Task requirements: Restate the complete material exactly.

● ● ●

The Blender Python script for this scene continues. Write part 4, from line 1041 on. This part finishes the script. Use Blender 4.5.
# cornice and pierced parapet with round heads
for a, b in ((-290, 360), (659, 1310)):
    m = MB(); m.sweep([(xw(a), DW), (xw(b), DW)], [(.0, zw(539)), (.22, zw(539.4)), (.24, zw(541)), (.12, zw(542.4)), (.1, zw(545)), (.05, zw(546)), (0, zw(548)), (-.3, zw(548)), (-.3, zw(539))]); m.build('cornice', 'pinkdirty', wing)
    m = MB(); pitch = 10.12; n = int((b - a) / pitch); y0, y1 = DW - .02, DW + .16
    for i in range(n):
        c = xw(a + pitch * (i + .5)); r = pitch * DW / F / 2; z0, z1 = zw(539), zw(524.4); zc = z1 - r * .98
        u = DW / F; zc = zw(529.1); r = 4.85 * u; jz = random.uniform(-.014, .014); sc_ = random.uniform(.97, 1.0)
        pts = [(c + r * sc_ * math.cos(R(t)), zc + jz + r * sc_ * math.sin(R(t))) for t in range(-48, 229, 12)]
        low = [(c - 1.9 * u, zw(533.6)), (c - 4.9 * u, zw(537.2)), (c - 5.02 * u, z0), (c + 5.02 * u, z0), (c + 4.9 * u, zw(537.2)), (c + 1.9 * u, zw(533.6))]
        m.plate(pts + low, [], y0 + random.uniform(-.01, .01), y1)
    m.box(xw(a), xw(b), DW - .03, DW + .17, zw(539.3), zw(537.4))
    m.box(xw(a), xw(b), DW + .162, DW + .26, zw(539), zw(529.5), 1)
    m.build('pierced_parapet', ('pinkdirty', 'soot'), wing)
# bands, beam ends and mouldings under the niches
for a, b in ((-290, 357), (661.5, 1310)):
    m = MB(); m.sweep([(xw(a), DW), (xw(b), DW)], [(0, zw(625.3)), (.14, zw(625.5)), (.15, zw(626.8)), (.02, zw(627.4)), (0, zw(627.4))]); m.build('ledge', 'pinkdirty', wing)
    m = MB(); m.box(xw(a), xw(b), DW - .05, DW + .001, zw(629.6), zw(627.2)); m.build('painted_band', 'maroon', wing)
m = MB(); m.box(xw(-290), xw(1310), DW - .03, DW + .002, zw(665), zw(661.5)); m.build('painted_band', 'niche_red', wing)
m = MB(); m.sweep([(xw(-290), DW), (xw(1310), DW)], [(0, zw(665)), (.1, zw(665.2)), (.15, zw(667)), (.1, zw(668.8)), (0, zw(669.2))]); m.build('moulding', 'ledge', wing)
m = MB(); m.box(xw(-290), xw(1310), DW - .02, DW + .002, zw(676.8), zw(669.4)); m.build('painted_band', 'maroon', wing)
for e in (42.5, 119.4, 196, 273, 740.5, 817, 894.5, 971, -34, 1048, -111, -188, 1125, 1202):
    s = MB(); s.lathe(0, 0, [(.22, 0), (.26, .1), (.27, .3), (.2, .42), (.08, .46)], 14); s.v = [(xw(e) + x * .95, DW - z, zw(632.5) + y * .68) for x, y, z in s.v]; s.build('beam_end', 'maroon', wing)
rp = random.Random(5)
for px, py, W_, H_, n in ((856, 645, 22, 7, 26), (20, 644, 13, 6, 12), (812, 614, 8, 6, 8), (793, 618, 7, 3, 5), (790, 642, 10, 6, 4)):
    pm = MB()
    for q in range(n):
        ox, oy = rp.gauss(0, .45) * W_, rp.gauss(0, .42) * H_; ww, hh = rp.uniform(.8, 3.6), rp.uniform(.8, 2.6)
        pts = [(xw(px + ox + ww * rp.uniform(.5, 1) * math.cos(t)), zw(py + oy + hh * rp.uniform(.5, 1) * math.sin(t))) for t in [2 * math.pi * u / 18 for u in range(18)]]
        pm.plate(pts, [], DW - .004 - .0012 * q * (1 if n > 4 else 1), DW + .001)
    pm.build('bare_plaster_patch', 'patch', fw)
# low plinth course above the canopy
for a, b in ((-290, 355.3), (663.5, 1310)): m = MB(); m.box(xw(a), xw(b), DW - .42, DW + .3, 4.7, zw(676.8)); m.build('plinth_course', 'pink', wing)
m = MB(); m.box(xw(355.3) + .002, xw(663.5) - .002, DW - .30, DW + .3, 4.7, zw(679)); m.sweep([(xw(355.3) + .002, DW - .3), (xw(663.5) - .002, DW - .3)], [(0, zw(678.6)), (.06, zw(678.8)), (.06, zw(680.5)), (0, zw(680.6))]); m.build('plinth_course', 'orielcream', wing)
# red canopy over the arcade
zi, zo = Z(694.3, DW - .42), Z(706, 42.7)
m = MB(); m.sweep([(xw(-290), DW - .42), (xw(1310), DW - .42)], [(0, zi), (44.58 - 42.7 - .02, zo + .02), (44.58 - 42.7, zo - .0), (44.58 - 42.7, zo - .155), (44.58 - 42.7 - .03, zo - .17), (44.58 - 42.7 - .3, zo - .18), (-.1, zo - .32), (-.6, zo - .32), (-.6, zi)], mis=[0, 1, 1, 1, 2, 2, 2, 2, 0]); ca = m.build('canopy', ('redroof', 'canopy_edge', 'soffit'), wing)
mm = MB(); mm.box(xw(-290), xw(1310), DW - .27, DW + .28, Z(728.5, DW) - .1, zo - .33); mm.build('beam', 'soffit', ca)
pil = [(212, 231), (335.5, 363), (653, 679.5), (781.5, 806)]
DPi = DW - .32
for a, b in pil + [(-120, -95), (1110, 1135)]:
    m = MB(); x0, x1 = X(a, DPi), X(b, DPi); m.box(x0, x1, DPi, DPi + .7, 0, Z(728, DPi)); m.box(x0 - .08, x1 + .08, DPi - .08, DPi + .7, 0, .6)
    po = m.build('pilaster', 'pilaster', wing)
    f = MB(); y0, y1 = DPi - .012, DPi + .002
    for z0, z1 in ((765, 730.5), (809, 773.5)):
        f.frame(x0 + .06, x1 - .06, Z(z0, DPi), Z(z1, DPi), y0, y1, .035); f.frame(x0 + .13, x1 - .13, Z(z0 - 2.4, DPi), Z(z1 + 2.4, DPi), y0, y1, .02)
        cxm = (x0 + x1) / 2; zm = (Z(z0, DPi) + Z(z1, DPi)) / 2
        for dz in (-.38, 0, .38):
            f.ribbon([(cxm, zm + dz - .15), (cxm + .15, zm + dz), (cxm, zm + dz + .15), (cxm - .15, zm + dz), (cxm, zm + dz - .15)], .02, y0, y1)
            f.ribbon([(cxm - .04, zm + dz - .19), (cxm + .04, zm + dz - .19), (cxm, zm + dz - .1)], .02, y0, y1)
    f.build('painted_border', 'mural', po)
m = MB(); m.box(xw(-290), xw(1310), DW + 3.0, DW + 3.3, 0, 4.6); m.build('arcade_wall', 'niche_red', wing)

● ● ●

Expected answer:
The Blender Python script for this scene continues. Write part 4, from line 1041 on. This part finishes the script. Use Blender 4.5.
# cornice and pierced parapet with round heads
for a, b in ((-290, 360), (659, 1310)):
    m = MB(); m.sweep([(xw(a), DW), (xw(b), DW)], [(.0, zw(539)), (.22, zw(539.4)), (.24, zw(541)), (.12, zw(542.4)), (.1, zw(545)), (.05, zw(546)), (0, zw(548)), (-.3, zw(548)), (-.3, zw(539))]); m.build('cornice', 'pinkdirty', wing)
    m = MB(); pitch = 10.12; n = int((b - a) / pitch); y0, y1 = DW - .02, DW + .16
    for i in range(n):
        c = xw(a + pitch * (i + .5)); r = pitch * DW / F / 2; z0, z1 = zw(539), zw(524.4); zc = z1 - r * .98
        u = DW / F; zc = zw(529.1); r = 4.85 * u; jz = random.uniform(-.014, .014); sc_ = random.uniform(.97, 1.0)
        pts = [(c + r * sc_ * math.cos(R(t)), zc + jz + r * sc_ * math.sin(R(t))) for t in range(-48, 229, 12)]
        low = [(c - 1.9 * u, zw(533.6)), (c - 4.9 * u, zw(537.2)), (c - 5.02 * u, z0), (c + 5.02 * u, z0), (c + 4.9 * u, zw(537.2)), (c + 1.9 * u, zw(533.6))]
        m.plate(pts + low, [], y0 + random.uniform(-.01, .01), y1)
    m.box(xw(a), xw(b), DW - .03, DW + .17, zw(539.3), zw(537.4))
    m.box(xw(a), xw(b), DW + .162, DW + .26, zw(539), zw(529.5), 1)
    m.build('pierced_parapet', ('pinkdirty', 'soot'), wing)
# bands, beam ends and mouldings under the niches
for a, b in ((-290, 357), (661.5, 1310)):
    m = MB(); m.sweep([(xw(a), DW), (xw(b), DW)], [(0, zw(625.3)), (.14, zw(625.5)), (.15, zw(626.8)), (.02, zw(627.4)), (0, zw(627.4))]); m.build('ledge', 'pinkdirty', wing)
    m = MB(); m.box(xw(a), xw(b), DW - .05, DW + .001, zw(629.6), zw(627.2)); m.build('painted_band', 'maroon', wing)
m = MB(); m.box(xw(-290), xw(1310), DW - .03, DW + .002, zw(665), zw(661.5)); m.build('painted_band', 'niche_red', wing)
m = MB(); m.sweep([(xw(-290), DW), (xw(1310), DW)], [(0, zw(665)), (.1, zw(665.2)), (.15, zw(667)), (.1, zw(668.8)), (0, zw(669.2))]); m.build('moulding', 'ledge', wing)
m = MB(); m.box(xw(-290), xw(1310), DW - .02, DW + .002, zw(676.8), zw(669.4)); m.build('painted_band', 'maroon', wing)
for e in (42.5, 119.4, 196, 273, 740.5, 817, 894.5, 971, -34, 1048, -111, -188, 1125, 1202):
    s = MB(); s.lathe(0, 0, [(.22, 0), (.26, .1), (.27, .3), (.2, .42), (.08, .46)], 14); s.v = [(xw(e) + x * .95, DW - z, zw(632.5) + y * .68) for x, y, z in s.v]; s.build('beam_end', 'maroon', wing)
rp = random.Random(5)
for px, py, W_, H_, n in ((856, 645, 22, 7, 26), (20, 644, 13, 6, 12), (812, 614, 8, 6, 8), (793, 618, 7, 3, 5), (790, 642, 10, 6, 4)):
    pm = MB()
    for q in range(n):
        ox, oy = rp.gauss(0, .45) * W_, rp.gauss(0, .42) * H_; ww, hh = rp.uniform(.8, 3.6), rp.uniform(.8, 2.6)
        pts = [(xw(px + ox + ww * rp.uniform(.5, 1) * math.cos(t)), zw(py + oy + hh * rp.uniform(.5, 1) * math.sin(t))) for t in [2 * math.pi * u / 18 for u in range(18)]]
        pm.plate(pts, [], DW - .004 - .0012 * q * (1 if n > 4 else 1), DW + .001)
    pm.build('bare_plaster_patch', 'patch', fw)
# low plinth course above the canopy
for a, b in ((-290, 355.3), (663.5, 1310)): m = MB(); m.box(xw(a), xw(b), DW - .42, DW + .3, 4.7, zw(676.8)); m.build('plinth_course', 'pink', wing)
m = MB(); m.box(xw(355.3) + .002, xw(663.5) - .002, DW - .30, DW + .3, 4.7, zw(679)); m.sweep([(xw(355.3) + .002, DW - .3), (xw(663.5) - .002, DW - .3)], [(0, zw(678.6)), (.06, zw(678.8)), (.06, zw(680.5)), (0, zw(680.6))]); m.build('plinth_course', 'orielcream', wing)
# red canopy over the arcade
zi, zo = Z(694.3, DW - .42), Z(706, 42.7)
m = MB(); m.sweep([(xw(-290), DW - .42), (xw(1310), DW - .42)], [(0, zi), (44.58 - 42.7 - .02, zo + .02), (44.58 - 42.7, zo - .0), (44.58 - 42.7, zo - .155), (44.58 - 42.7 - .03, zo - .17), (44.58 - 42.7 - .3, zo - .18), (-.1, zo - .32), (-.6, zo - .32), (-.6, zi)], mis=[0, 1, 1, 1, 2, 2, 2, 2, 0]); ca = m.build('canopy', ('redroof', 'canopy_edge', 'soffit'), wing)
mm = MB(); mm.box(xw(-290), xw(1310), DW - .27, DW + .28, Z(728.5, DW) - .1, zo - .33); mm.build('beam', 'soffit', ca)
pil = [(212, 231), (335.5, 363), (653, 679.5), (781.5, 806)]
DPi = DW - .32
for a, b in pil + [(-120, -95), (1110, 1135)]:
    m = MB(); x0, x1 = X(a, DPi), X(b, DPi); m.box(x0, x1, DPi, DPi + .7, 0, Z(728, DPi)); m.box(x0 - .08, x1 + .08, DPi - .08, DPi + .7, 0, .6)
    po = m.build('pilaster', 'pilaster', wing)
    f = MB(); y0, y1 = DPi - .012, DPi + .002
    for z0, z1 in ((765, 730.5), (809, 773.5)):
        f.frame(x0 + .06, x1 - .06, Z(z0, DPi), Z(z1, DPi), y0, y1, .035); f.frame(x0 + .13, x1 - .13, Z(z0 - 2.4, DPi), Z(z1 + 2.4, DPi), y0, y1, .02)
        cxm = (x0 + x1) / 2; zm = (Z(z0, DPi) + Z(z1, DPi)) / 2
        for dz in (-.38, 0, .38):
            f.ribbon([(cxm, zm + dz - .15), (cxm + .15, zm + dz), (cxm, zm + dz + .15), (cxm - .15, zm + dz), (cxm, zm + dz - .15)], .02, y0, y1)
            f.ribbon([(cxm - .04, zm + dz - .19), (cxm + .04, zm + dz - .19), (cxm, zm + dz - .1)], .02, y0, y1)
    f.build('painted_border', 'mural', po)
m = MB(); m.box(xw(-290), xw(1310), DW + 3.0, DW + 3.3, 0, 4.6); m.build('arcade_wall', 'niche_red', wing)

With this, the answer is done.